“Alberto Pérez” is the title of this article by Francisco Brugnoli (b. 1935), in which he writes about a key participant in the academic, didactic, and political history of art in Chile. This article, about the artist who was born in 1926, was written on the occasion of the retrospective exhibition Alberto Pérez Pintura-dibujos- grabados at the Museo Nacional de Bellas Artes (Santiago, 2003). Sixty works were presented at this exhibition, which was a posthumous tribute to the creator and professor who had died some years earlier (1999).
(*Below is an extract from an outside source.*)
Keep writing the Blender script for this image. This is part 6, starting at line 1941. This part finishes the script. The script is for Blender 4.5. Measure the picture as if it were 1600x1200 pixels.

Alberto Pérez was an artist and an art historian; he originally studied literature at the Universidad de Chile while taking painting and drawing courses at the Escuela de Artes Aplicadas. He earned a PhD in Art History at the Universidad Complutense de Madrid (graduating in 1957) and then took a position as an art history teacher at the Facultad de Bellas Artes de la Universidad de Chile. In 1961 he started work on a series of paintings called El tiempo y el muro in which he took the unprecedented step of including non-pictorial materials and spreading oil paint in thick, visible layers on the canvas. He and Eduardo Martínez Bonati (b. 1930), Gracia Barrios (1927-2020), and José Balmes (1927-2016) started the Grupo Signo, producing works that challenged traditional Chilean painting. The turmoil of the 1960s influenced the group of artists and strengthened their political commitment, making them keenly attuned to events such as the United States’ invasion of Santo Domingo (1965), the Vietnam war (1955-75), and the radical consequences of changed perspectives as a result of the Cuban Revolution in 1959. The group was not exactly a movement as such since each member developed their own ideas in their works, but they did show their work as a group and shared a political approach in which art had specific meaning. [For more information on the Grupo Signo see the following article, written by Pérez, in the ICAA Digital Archive: “Presencia del Signo” (doc. no. 751514)].
In the mid-1960s Alberto Pérez began work on Barricadas (1964-85), a series in which he took a new approach to the traditional framed painting, as explained by the art historian Gaspar Galaz. His “deconstruction” involved making the canvas—the support—disappear by hiding it behind old pieces of wood, fruit boxes, or boards, with gaps between them that allowed the viewer to glimpse images, sacking, and daubs of paint. The name of the series referred to an ever-present component—used to block access or cordon off areas—of the street demonstrations that were a defining feature of those turbulent years. Works of this kind can be construed as “un-paintings” when they are presented as an object hung on a wall, which is another allusion to the political situation in those days. Some of the images used in these works were, for example, a photograph of a child holding up its hand or of the dead body of Che Guevara.
Beyond his career as a teacher, which influenced generations of artists, Pérez’s work contributed an unprecedented formal innovation because of its political commitment. He was a prominent figure in the organization of cultural resistance to the Pinochet dictatorship in Chile (1973-90). In 1977, a few years after the coup d’état, he and other artists opened the Espacio Siglo XX, a space devoted to cultural activities where an eclectic assortment of artists working in different disciplines could get together at meetings and lectures.